Now, if someone suffering from Mark's problems came to you, you'd probably try and concentrate your first inquiries on him. Dr. Sills doesn't. She seems a lot more interested in the grandparents' deadly vacation trip and the notes his mother took while working on her last book, a treatise on a little known South-Western tribe of Native Americans.

Granny has repressed most of what happened on the fateful vacation in their camper, but every quack's best friend - hypnosis - leads to the rather puzzling story of an invisible force taking control of the elderly couple's car and driving them out into the desert where they are attacked by rolling stones (not the Rolling Stones, mind you). More invisible force shenanigans follow, until poor Henry dies from a heart attack while balancing on the top of a rampaging camper.

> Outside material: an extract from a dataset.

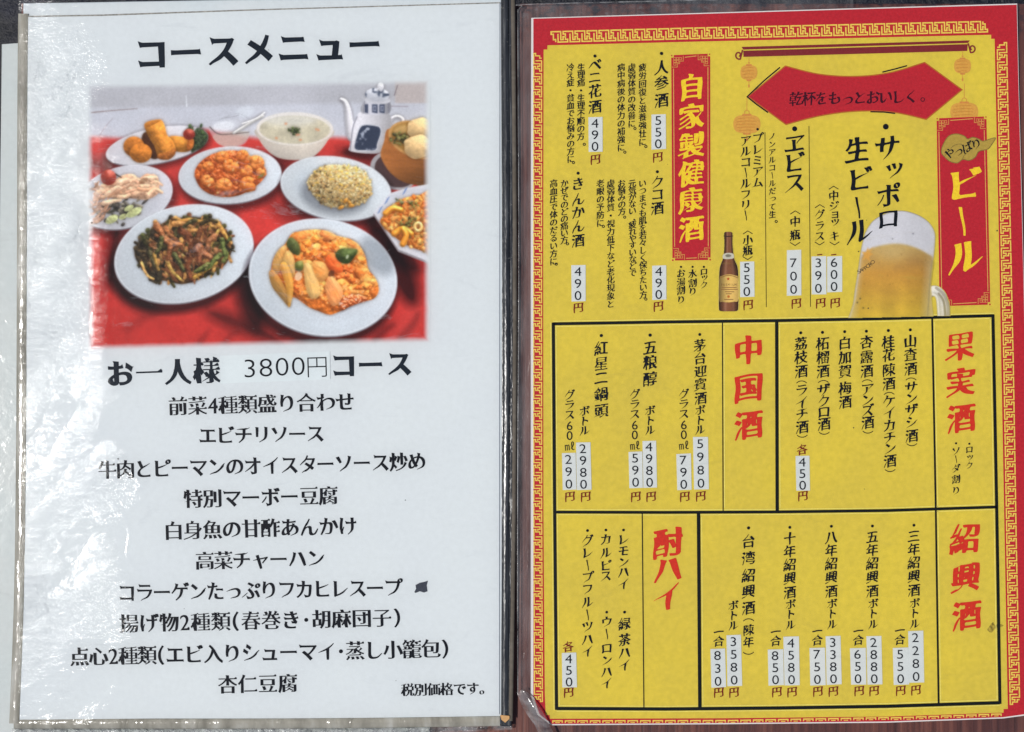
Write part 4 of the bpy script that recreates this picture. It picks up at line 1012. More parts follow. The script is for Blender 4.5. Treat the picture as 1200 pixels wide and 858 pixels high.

Alice chooses to treat everything that has happened as a dream message send to her directly from her old buddy God, but mostly represses the whole incident.

Even more interesting than the hypnosis session with the old woman is what her daughter's notes have to say. Ruth found the mummy of a Native in the desert and got it into her head to revive the dead guy's astral spirit (not to be confused with his physical or mental spirit, as the film helpfully explains) to learn all that is to learn about his tribe's culture. Mummy-man is rather grumpy though, and bad things start to happen.

Of course, now that Dr. Sills is on the case, there's just a little mumbo jumbo to go through until we get to something amounting to a happy ending.

Among the few people that know his name, Ghosts That Still Walk's director James T. Flocker's films have the reputation of being as weird as they are cheap, and Ghosts surely isn't an exception. Part horror film, part new age idiocy fest, it is wholly peculiar.

Technically, there's not too much to talk about here - for a locally produced low budget film, Ghosts looks nice enough, the acting's not all terrible and everything does feel mostly competently made, while the plotting drags and meanders to get the film to a sellable running time, as is usual in this type of film.

What is more interesting, and therefore actually worth talking about here, is the truly weird mood Flocker somehow summons out of a mobile home, a few unremarkable interiors and a whole lot of desert. It's not a truly horrifying type of weirdness, but rather the feeling that something about the film is slightly off, as if Flocker was visiting us from a parallel dimension just a wee bit different from our own, a place where you just make a film about possessive spirits and rolling stones without showing the slightest bit of scepticism about your ideas and where no viewer has any disbelief that might need suspension.

Usually, I am quite annoyed when filmmakers throw their new age beliefs in my face (even I have standards regarding how much stupidity I am willing to take), but in this case I have no problems with making an exception for the sheer matter-of-factness of the film's tone and the unusual nature of the rolling stone scenes. The latter aren't as suspenseful as Flocker seems to have imagined them, but work as a perfect way to achieve that floating feeling non-mainstream cinema can induce in the brain.

The beauty of the whole thing is how little sense it makes to people not inhabiting the filmmaker's mind, while it is completely obvious that to him, it all is perfectly sensible and logical.

There is a constant tension between the mundanity of the non-desert places (too) much of Ghosts takes place in and Flocker's bizarre brand of new age Christianity. It's as if your pious, but down to earth grandmother suddenly started to explain to you how perfectly common astral travel was in the bible, and reincarnation? Totally Jesus' way!

One can feel an admirable stubbornness at work somewhere below the simple surface of the film; while watching, I could never shake off the feeling that I was witnessing something intensely personal, made by a true believer in something that could never be properly articulated through a more common filmic language, always waiting for a possibility to get out, yet never really able to.

I'd call the film a major achievement, if I only knew what exactly it does achieve, or what Flocker set out to achieve with it.